Document Type

Thesis

Degree Name

Master of Arts (MA)

Department

Geography & Environmental Studies

Faculty/School

Faculty of Arts

First Advisor

Alfred Hecht

Advisor Role

Thesis Supervisor

Second Advisor

Bruce Young

Advisor Role

Thesis Supervisor

Abstract

This study is concerned with six ethnic groups in the province of Ontario: the British, considered the “core group”, and the French, Italian, Indo-Chinese, Indo-Pakistani and Caribbean, the “peripheral groups.”

The principal interest of the research has been to study the ethnic mosaic in two ways, both in a core-periphery context. It was hypothesised that there has been persistence of socio-economic stratification between the British core and the peripheral groups. This thesis analyzes variation in the occupation-income between and within the ethnic immigrant groups.

The secondary objective is to examine these groups spatially, that is, in terms of a southern core and a northern periphery. Ten municipalities represent the core: Ottawa-Carleton, Durham, York, Toronto, Peel, Hamilton-Wentworth, Niagara, Haldimand-Norfolk, Essex and Middlesex. Ten counties represent the northern periphery: Algoma, Cochrane, Glengarry, Prescott, Russell, Lennox and Addington, Hastings, Timiskaming, Rainy River and Kenora. The data used in this study are from Statistics Canada, Special Computer Runs of the 1981 and 1971 censuses.

The research found that the vertical mosaic continues to exist much as it did in the late nineteenth century. Ethnic job segregation has prevailed; however, in certain occupations the persistance of the core-periphery structure is less significant, reflecting integration and assimilation to a certain extent.

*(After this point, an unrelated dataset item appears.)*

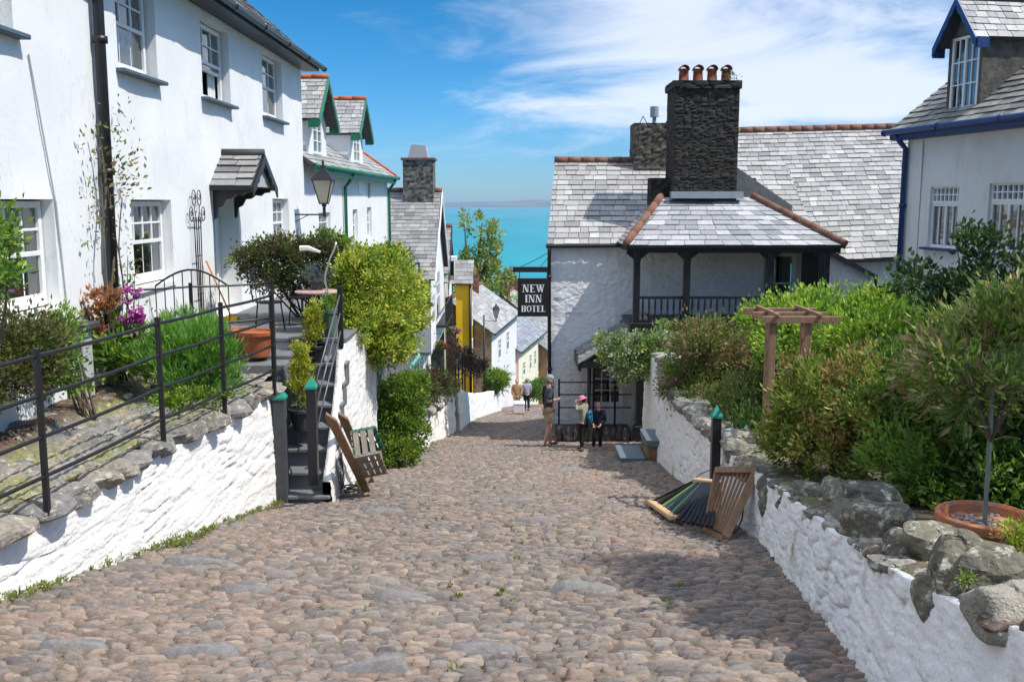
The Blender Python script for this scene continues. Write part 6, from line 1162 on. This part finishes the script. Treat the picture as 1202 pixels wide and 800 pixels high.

Spatially, a core-periphery structure is even more evident now than earlier. The southern core of Ontario is the first choice of most recent immigrants. The diverse economic base of the south attracts more immigrants than the peripheral north, particularly those immigrants arriving in Canada after the Second World War who possess higher education and skills than earlier immigrants.